Wednesday, December 25, 2013

The Purpose of Education

So earlier I wrote a post briefly musing on what I took education to be.  This post is on what the purpose of education is supposed to be.

The kind of education I have in mind here is what I call "institutionalized education."  This is the sort of education that occurs in publicly and privately funded schools from pre-kindergarten to graduate studies.  Institutionalized education is typically what first comes to mind among most individuals when they consider the meaning of the term, "education."

What is the purpose and function of institutionalized education?  There seem to me two general answers to the question: one is scholarly, the other is economic.
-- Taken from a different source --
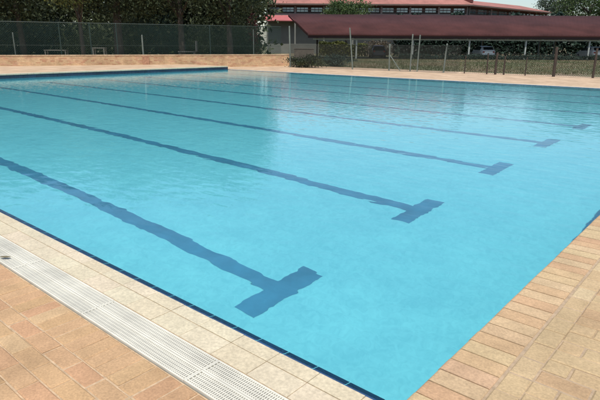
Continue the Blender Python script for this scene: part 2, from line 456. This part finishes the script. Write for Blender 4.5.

The scholarly purpose of education might be for the acquisition of knowledge for its own sake.  Under this guidelines, schools would train its students to acquire new knowledge as effectively as possible.  This typically entails training students in the methodologies of various fields, like the scientific method, probability/statistics, formal logic, hermeneutics, etc.

The economic purpose of education treats education as instrumental in nature.  Education is the means to which one can achieve a certain socio-economic status in life.  How is this so?  Society has used education as a filtering mechanism for its work force.  I guess the idea is that getting a degree, whether high school, college, or graduate school, is somehow supposed to indicate some kind of success in the workforce, that would be harder to attain without the degree.  Education along these lines typically entails teaching methods and informational content that would considered assets in the job market.

Either purpose is fine when considered independently.  The problems arise when educational institutions are charged to do both.  At least at the collegiate level, institutions regard themselves as being charged with the purpose of scholarly education.  However, education costs money.  It costs money to build classrooms, pay teachers, and procure lab equipment or teaching tools.  So, while many colleges would like to be viewed as institutions of scholarly education, economic realities often dictate that the pursue education along economic lines.  People view education as the means by which individuals and families can obtain economic stability.  This view influences the public funding of education, as well as the enrollment and alumni giving at private schools.

When schools view themselves as providing both scholarly and economic types of education, tensions can arise as to how to distribute limited resources.  When money's tight, do you cut back on departmental budgets uniformly?  Or do certain departments experience greater setbacks?

Here are a few things that I wonder about.  Is it true that most colleges and universities are trending towards a more economic view of education?  If so, is this a good, bad, or neutral thing?  More generally, is education only instrumentally viable, or is the pursuit of knowledge valuable for its own sake?  If we believe the latter, why?